Scene script records:
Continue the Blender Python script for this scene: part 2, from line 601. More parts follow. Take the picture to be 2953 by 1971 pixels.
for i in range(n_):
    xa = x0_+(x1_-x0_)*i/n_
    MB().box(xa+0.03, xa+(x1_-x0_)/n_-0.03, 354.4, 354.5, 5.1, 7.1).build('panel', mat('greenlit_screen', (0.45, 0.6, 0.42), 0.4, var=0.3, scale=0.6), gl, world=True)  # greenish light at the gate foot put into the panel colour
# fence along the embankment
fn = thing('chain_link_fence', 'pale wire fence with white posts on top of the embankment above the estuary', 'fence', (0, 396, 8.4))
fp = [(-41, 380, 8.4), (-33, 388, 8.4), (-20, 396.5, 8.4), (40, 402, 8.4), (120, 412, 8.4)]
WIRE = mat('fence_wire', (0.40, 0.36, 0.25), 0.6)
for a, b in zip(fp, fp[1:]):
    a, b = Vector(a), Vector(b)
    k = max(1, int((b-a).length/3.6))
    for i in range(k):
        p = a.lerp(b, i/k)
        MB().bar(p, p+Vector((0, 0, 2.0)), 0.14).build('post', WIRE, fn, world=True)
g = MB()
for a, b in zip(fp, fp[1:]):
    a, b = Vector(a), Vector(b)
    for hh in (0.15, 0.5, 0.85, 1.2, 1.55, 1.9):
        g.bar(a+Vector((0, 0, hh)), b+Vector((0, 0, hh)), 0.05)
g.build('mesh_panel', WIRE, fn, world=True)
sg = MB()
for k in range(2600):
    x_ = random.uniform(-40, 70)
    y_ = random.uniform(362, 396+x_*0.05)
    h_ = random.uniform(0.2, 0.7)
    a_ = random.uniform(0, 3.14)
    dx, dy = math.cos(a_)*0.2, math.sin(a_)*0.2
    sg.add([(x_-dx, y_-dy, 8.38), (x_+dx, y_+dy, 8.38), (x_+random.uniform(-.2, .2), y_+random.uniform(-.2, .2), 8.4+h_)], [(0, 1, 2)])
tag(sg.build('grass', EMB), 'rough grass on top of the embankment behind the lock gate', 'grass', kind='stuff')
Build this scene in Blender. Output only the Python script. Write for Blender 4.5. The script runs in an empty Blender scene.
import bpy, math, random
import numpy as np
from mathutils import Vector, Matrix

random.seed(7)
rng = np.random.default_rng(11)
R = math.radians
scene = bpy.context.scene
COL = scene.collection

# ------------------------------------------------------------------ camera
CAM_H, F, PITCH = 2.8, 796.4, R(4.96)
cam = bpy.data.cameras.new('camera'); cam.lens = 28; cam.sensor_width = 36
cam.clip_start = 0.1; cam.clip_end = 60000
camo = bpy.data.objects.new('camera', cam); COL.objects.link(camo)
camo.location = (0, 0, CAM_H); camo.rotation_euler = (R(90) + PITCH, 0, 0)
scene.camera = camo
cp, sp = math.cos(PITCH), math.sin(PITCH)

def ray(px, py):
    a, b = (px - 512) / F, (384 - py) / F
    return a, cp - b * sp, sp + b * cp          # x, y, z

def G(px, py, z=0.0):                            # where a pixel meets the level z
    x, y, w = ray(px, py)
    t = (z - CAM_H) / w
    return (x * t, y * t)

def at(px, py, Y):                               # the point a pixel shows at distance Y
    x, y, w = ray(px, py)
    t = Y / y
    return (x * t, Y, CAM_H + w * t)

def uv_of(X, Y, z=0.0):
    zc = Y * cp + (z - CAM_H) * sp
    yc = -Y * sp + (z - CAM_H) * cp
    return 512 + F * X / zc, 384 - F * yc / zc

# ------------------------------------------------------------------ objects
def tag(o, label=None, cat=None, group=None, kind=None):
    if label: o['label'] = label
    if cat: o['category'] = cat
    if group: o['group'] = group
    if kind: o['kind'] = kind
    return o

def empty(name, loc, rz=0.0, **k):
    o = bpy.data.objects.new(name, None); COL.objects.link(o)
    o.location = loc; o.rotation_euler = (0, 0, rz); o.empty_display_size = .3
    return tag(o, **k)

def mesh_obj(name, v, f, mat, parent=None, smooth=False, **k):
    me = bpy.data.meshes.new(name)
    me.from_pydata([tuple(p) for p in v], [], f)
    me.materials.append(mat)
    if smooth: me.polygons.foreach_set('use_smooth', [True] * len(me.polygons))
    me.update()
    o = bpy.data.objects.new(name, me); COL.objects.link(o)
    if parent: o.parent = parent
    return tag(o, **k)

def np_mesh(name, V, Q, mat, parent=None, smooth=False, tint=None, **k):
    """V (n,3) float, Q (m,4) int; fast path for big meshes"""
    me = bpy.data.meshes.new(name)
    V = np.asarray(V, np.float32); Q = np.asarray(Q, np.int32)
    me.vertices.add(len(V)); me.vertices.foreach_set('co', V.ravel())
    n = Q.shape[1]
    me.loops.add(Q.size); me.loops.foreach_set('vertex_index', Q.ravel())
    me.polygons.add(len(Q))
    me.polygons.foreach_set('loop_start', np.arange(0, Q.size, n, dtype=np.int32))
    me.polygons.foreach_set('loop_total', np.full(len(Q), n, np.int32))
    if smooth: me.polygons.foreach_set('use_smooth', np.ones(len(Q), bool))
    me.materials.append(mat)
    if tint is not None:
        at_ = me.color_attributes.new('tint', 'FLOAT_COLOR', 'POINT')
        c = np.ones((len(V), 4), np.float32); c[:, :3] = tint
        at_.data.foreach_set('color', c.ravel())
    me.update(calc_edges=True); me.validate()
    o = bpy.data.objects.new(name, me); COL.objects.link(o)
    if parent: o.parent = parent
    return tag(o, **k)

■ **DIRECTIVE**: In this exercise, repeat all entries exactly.

■ **THE COMPLETED TASK**:
Continue the Blender Python script for this scene: part 2, from line 601. More parts follow. Take the picture to be 2953 by 1971 pixels.
for i in range(n_):
    xa = x0_+(x1_-x0_)*i/n_
    MB().box(xa+0.03, xa+(x1_-x0_)/n_-0.03, 354.4, 354.5, 5.1, 7.1).build('panel', mat('greenlit_screen', (0.45, 0.6, 0.42), 0.4, var=0.3, scale=0.6), gl, world=True)  # greenish light at the gate foot put into the panel colour
# fence along the embankment
fn = thing('chain_link_fence', 'pale wire fence with white posts on top of the embankment above the estuary', 'fence', (0, 396, 8.4))
fp = [(-41, 380, 8.4), (-33, 388, 8.4), (-20, 396.5, 8.4), (40, 402, 8.4), (120, 412, 8.4)]
WIRE = mat('fence_wire', (0.40, 0.36, 0.25), 0.6)
for a, b in zip(fp, fp[1:]):
    a, b = Vector(a), Vector(b)
    k = max(1, int((b-a).length/3.6))
    for i in range(k):
        p = a.lerp(b, i/k)
        MB().bar(p, p+Vector((0, 0, 2.0)), 0.14).build('post', WIRE, fn, world=True)
g = MB()
for a, b in zip(fp, fp[1:]):
    a, b = Vector(a), Vector(b)
    for hh in (0.15, 0.5, 0.85, 1.2, 1.55, 1.9):
        g.bar(a+Vector((0, 0, hh)), b+Vector((0, 0, hh)), 0.05)
g.build('mesh_panel', WIRE, fn, world=True)
sg = MB()
for k in range(2600):
    x_ = random.uniform(-40, 70)
    y_ = random.uniform(362, 396+x_*0.05)
    h_ = random.uniform(0.2, 0.7)
    a_ = random.uniform(0, 3.14)
    dx, dy = math.cos(a_)*0.2, math.sin(a_)*0.2
    sg.add([(x_-dx, y_-dy, 8.38), (x_+dx, y_+dy, 8.38), (x_+random.uniform(-.2, .2), y_+random.uniform(-.2, .2), 8.4+h_)], [(0, 1, 2)])
tag(sg.build('grass', EMB), 'rough grass on top of the embankment behind the lock gate', 'grass', kind='stuff')
Build this scene in Blender. Output only the Python script. Write for Blender 4.5. The script runs in an empty Blender scene.
import bpy, math, random
import numpy as np
from mathutils import Vector, Matrix

random.seed(7)
rng = np.random.default_rng(11)
R = math.radians
scene = bpy.context.scene
COL = scene.collection

# ------------------------------------------------------------------ camera
CAM_H, F, PITCH = 2.8, 796.4, R(4.96)
cam = bpy.data.cameras.new('camera'); cam.lens = 28; cam.sensor_width = 36
cam.clip_start = 0.1; cam.clip_end = 60000
camo = bpy.data.objects.new('camera', cam); COL.objects.link(camo)
camo.location = (0, 0, CAM_H); camo.rotation_euler = (R(90) + PITCH, 0, 0)
scene.camera = camo
cp, sp = math.cos(PITCH), math.sin(PITCH)

def ray(px, py):
    a, b = (px - 512) / F, (384 - py) / F
    return a, cp - b * sp, sp + b * cp          # x, y, z

def G(px, py, z=0.0):                            # where a pixel meets the level z
    x, y, w = ray(px, py)
    t = (z - CAM_H) / w
    return (x * t, y * t)

def at(px, py, Y):                               # the point a pixel shows at distance Y
    x, y, w = ray(px, py)
    t = Y / y
    return (x * t, Y, CAM_H + w * t)

def uv_of(X, Y, z=0.0):
    zc = Y * cp + (z - CAM_H) * sp
    yc = -Y * sp + (z - CAM_H) * cp
    return 512 + F * X / zc, 384 - F * yc / zc

# ------------------------------------------------------------------ objects
def tag(o, label=None, cat=None, group=None, kind=None):
    if label: o['label'] = label
    if cat: o['category'] = cat
    if group: o['group'] = group
    if kind: o['kind'] = kind
    return o

def empty(name, loc, rz=0.0, **k):
    o = bpy.data.objects.new(name, None); COL.objects.link(o)
    o.location = loc; o.rotation_euler = (0, 0, rz); o.empty_display_size = .3
    return tag(o, **k)

def mesh_obj(name, v, f, mat, parent=None, smooth=False, **k):
    me = bpy.data.meshes.new(name)
    me.from_pydata([tuple(p) for p in v], [], f)
    me.materials.append(mat)
    if smooth: me.polygons.foreach_set('use_smooth', [True] * len(me.polygons))
    me.update()
    o = bpy.data.objects.new(name, me); COL.objects.link(o)
    if parent: o.parent = parent
    return tag(o, **k)

def np_mesh(name, V, Q, mat, parent=None, smooth=False, tint=None, **k):
    """V (n,3) float, Q (m,4) int; fast path for big meshes"""
    me = bpy.data.meshes.new(name)
    V = np.asarray(V, np.float32); Q = np.asarray(Q, np.int32)
    me.vertices.add(len(V)); me.vertices.foreach_set('co', V.ravel())
    n = Q.shape[1]
    me.loops.add(Q.size); me.loops.foreach_set('vertex_index', Q.ravel())
    me.polygons.add(len(Q))
    me.polygons.foreach_set('loop_start', np.arange(0, Q.size, n, dtype=np.int32))
    me.polygons.foreach_set('loop_total', np.full(len(Q), n, np.int32))
    if smooth: me.polygons.foreach_set('use_smooth', np.ones(len(Q), bool))
    me.materials.append(mat)
    if tint is not None:
        at_ = me.color_attributes.new('tint', 'FLOAT_COLOR', 'POINT')
        c = np.ones((len(V), 4), np.float32); c[:, :3] = tint
        at_.data.foreach_set('color', c.ravel())
    me.update(calc_edges=True); me.validate()
    o = bpy.data.objects.new(name, me); COL.objects.link(o)
    if parent: o.parent = parent
    return tag(o, **k)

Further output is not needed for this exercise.